À quelles clauses faut-il plus particulièrement être attentif ?

Tout d’abord, aux clauses fixant des délais d’exécution pour le prestataire et prévoyant éventuellement des pénalités de retard. À défaut, le projet risque de s’allonger temporellement et de vous impacter opérationnellement (par exemple, la mise en ligne d’un site Internet avec six mois de retard peut avoir des conséquences lourdes sur votre business plan ou sur l’obsolescence programmée de votre précédent outil logiciel).

Concomitamment à la signature du contrat de développement, un contrat de maintenance devra également être signé afin d’encadrer, passé le développement du logiciel, la maintenance corrective de ce dernier en cas de bugs mais également la maintenance évolutive (prise en compte des évolutions souhaitées par la suite).

Vous devez également vous intéresser à la nature des développements qui seront réalisés, à savoir seront-ils réalisés sur la base de briques logicielles libres ou la base de codes propriétaires ? En effet, le point est important car dans le premier cas, selon la licence applicable, vous ne serez pas pleinement propriétaire car le logiciel aura été développé sur la base de briques logicielles préexistantes mais vous pourrez potentiellement (selon les licences applicables) vous appuyer sur un autre prestataire pour reprendre le projet ou assurer la maintenance en cas de conflit. À l’inverse dans le second cas, sauf cession de droits, vous serez dans la dépendance du prestataire retenu.

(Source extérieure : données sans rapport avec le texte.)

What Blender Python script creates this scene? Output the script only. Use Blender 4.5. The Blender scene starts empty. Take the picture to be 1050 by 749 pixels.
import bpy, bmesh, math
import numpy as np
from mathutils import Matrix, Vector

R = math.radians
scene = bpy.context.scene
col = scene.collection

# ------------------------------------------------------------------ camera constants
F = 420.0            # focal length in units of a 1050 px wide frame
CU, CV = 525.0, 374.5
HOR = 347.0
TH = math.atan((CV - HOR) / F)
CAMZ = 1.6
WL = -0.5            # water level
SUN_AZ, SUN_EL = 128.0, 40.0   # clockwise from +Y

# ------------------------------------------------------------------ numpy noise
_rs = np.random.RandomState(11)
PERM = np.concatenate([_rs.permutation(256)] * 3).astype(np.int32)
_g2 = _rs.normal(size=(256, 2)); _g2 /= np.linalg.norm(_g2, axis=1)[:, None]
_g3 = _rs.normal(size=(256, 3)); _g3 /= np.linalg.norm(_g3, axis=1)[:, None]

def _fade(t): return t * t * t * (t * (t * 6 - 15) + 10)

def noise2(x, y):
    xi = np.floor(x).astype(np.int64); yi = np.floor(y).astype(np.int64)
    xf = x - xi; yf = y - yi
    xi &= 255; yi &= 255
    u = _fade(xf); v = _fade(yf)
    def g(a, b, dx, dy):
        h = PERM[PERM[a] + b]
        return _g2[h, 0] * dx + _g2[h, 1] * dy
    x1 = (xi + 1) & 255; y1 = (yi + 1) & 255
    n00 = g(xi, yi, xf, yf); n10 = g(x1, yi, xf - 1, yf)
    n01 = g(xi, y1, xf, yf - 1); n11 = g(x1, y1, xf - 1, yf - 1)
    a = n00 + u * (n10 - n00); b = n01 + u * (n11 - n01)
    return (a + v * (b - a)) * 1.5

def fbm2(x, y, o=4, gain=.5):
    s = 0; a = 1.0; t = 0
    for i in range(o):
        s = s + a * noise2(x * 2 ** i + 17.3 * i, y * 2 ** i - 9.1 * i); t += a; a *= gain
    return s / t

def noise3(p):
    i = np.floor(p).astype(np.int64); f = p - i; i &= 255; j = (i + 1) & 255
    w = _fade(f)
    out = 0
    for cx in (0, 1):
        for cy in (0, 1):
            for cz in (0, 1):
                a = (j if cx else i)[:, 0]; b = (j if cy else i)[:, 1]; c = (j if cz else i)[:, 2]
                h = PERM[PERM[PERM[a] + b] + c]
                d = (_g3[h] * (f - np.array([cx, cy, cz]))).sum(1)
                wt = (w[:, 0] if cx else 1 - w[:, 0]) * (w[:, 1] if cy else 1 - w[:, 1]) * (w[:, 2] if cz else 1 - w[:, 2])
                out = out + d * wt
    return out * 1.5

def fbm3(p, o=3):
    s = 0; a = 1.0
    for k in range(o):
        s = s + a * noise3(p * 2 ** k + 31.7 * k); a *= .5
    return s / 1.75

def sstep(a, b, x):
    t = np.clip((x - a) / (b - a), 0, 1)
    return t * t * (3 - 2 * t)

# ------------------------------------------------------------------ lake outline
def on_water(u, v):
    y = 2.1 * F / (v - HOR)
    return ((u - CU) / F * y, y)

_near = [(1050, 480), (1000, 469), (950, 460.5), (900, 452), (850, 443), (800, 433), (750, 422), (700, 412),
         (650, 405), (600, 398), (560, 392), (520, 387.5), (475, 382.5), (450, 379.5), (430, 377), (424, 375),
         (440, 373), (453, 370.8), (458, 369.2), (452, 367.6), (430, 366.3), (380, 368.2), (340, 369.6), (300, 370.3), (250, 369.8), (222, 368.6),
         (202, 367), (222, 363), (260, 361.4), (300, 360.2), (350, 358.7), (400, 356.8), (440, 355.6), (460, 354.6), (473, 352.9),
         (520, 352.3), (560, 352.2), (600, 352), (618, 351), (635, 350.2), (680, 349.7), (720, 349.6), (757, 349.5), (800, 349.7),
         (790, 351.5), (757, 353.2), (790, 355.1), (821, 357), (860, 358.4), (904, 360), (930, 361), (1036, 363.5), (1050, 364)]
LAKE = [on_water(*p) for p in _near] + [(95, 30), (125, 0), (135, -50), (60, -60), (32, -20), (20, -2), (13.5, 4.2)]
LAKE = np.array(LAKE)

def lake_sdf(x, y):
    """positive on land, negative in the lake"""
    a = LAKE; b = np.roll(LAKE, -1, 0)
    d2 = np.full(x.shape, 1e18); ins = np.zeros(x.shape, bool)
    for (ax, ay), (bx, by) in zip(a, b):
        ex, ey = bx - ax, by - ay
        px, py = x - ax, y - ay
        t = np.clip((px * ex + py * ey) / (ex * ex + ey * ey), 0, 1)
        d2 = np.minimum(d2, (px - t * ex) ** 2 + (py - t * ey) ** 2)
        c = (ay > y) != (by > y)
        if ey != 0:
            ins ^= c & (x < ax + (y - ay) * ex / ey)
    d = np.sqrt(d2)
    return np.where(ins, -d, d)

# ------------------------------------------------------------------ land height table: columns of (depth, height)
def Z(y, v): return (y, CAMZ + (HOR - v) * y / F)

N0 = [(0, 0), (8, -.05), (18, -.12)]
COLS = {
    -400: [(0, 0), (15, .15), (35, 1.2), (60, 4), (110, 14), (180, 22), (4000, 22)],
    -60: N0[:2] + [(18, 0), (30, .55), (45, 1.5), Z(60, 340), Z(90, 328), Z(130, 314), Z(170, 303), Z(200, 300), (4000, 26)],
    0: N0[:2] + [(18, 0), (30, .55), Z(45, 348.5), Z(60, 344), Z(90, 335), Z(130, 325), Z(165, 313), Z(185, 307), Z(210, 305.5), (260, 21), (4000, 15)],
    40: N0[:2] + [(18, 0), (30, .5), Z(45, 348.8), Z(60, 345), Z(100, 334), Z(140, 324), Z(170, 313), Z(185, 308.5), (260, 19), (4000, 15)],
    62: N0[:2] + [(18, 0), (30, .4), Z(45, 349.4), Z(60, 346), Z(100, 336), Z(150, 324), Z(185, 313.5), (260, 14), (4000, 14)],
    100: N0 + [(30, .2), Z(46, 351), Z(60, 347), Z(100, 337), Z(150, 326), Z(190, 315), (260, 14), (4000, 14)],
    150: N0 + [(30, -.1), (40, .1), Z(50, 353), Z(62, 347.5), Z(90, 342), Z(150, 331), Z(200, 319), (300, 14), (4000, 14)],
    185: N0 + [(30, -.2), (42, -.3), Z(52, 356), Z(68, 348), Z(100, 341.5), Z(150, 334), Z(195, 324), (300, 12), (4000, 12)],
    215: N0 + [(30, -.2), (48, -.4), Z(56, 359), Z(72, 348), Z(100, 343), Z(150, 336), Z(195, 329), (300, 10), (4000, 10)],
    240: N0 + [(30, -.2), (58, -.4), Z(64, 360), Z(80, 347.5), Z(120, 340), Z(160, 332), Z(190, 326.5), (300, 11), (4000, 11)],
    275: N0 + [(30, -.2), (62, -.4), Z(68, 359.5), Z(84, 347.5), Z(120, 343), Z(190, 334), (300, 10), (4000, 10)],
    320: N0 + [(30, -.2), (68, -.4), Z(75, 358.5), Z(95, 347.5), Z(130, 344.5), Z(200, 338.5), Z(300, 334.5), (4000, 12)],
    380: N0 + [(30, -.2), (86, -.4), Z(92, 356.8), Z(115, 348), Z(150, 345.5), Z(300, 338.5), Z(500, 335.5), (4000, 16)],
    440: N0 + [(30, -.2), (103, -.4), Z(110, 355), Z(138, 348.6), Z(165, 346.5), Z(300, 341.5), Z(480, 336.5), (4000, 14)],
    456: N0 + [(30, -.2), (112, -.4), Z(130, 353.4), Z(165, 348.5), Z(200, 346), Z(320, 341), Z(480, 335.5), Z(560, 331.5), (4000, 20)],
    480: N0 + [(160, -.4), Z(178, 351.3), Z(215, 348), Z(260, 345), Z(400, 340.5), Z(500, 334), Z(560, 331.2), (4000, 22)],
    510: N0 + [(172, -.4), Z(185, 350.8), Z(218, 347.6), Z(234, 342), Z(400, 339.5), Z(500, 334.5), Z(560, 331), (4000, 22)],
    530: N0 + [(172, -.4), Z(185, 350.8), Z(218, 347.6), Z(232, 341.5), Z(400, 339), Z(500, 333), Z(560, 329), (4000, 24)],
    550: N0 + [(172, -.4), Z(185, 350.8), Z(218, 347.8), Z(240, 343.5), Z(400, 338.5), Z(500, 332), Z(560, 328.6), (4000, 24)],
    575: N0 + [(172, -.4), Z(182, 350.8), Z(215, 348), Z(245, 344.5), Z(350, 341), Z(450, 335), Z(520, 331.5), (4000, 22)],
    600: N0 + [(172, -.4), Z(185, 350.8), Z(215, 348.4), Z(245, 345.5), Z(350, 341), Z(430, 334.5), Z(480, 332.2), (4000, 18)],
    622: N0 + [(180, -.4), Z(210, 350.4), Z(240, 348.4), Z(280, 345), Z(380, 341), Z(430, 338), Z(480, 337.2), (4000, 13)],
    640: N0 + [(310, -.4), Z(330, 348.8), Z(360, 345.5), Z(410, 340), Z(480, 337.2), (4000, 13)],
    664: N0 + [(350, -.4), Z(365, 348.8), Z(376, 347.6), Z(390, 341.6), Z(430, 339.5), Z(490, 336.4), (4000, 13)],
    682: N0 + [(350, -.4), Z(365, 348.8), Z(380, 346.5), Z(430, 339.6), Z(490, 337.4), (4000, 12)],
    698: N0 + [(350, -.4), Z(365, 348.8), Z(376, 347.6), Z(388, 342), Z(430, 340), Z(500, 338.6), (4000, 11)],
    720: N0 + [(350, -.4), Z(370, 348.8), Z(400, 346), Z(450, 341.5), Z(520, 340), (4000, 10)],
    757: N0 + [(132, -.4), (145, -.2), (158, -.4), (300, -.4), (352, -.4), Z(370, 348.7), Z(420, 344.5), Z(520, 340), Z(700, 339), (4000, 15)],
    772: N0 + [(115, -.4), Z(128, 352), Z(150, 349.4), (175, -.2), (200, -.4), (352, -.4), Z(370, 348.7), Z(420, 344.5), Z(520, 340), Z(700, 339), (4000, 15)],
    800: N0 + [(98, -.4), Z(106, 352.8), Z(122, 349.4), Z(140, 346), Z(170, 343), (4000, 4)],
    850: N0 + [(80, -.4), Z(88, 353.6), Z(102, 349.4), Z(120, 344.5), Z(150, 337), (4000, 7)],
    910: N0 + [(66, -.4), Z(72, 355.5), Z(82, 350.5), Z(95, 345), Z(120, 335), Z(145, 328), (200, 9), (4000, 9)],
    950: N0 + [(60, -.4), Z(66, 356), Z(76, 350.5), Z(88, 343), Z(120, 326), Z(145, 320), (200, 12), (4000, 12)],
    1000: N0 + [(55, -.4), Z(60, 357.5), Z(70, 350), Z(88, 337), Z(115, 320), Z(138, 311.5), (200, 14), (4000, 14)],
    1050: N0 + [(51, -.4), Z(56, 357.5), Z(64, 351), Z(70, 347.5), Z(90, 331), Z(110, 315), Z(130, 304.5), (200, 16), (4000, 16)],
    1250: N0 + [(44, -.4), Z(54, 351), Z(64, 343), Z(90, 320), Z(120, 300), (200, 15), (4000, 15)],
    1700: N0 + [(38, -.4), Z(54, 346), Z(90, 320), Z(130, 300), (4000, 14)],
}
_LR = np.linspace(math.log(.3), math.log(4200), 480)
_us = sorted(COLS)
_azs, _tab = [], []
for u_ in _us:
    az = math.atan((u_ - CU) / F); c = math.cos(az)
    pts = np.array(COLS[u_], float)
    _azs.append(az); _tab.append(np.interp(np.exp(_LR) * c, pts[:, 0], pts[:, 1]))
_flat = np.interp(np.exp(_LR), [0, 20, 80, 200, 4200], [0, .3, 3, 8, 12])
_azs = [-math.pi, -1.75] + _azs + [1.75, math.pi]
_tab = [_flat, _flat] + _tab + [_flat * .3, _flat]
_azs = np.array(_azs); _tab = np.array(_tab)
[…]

En résumé, vous l’aurez compris, dans les deux cas, une cession ou concession (licence) des droits de propriété intellectuelle sur le logiciel devra (de préférence) être prévue à votre profit afin de garantir votre capacité à maintenir ou faire évoluer votre solution sans le prestataire actuel en cas de conflit. Cela impliquera d’avoir communication des codes source du logiciel sans lesquels vous ne pourrez réaliser opérationnellement aucune des actions précitées.

Notons que même en l’absence de cession ou licence vous permettant d’assurer la maintenance ou l’évolution du logiciel comme bon vous semble, il faudra a minima prévoir, via un séquestre, un accès aux codes sources en cas de défaillance avérée du prestataire (ex : refus répété de corriger un bug, procédure collective, etc.)

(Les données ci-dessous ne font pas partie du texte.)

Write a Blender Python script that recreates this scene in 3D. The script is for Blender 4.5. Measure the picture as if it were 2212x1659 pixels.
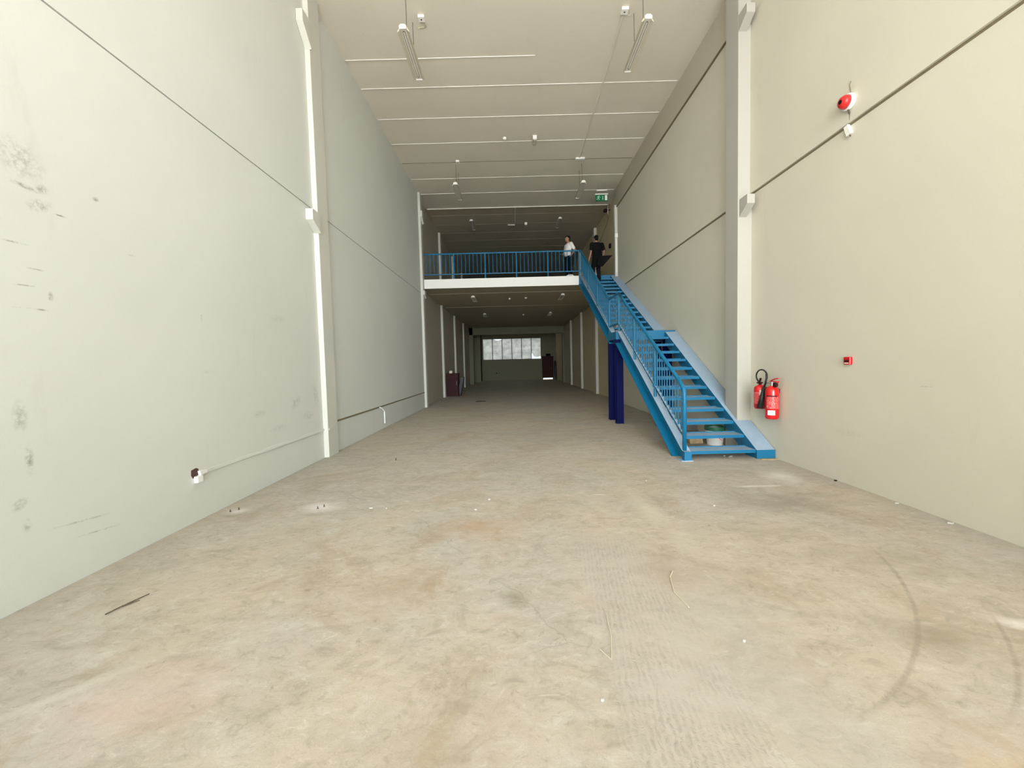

Enfin, un enjeu important réside dans les conditions dans lesquelles la responsabilité du prestataire peut être engagée, les clauses limitatives étant communes en la matière et l’obligation du prestataire n’étant que de moyens. Attention donc à ce que vos enjeux soient couverts et que des risques importants ne soient pas purement et simplement exclus (exemple : dysfonctionnement du logiciel, failles de sécurité et cyber-attaques, etc.).

En résumé, le développement d’un logiciel sur mesure est un acte qui est loin d’être anecdotique ; logique que son contrat ne le soit pas non plus ! Même si la tentation peut parfois être forte de signer rapidement pour se lancer dans de tels projets, il convient d’être vigilant, notamment (mais pas que) sur les quelques points identifiés ci-dessus.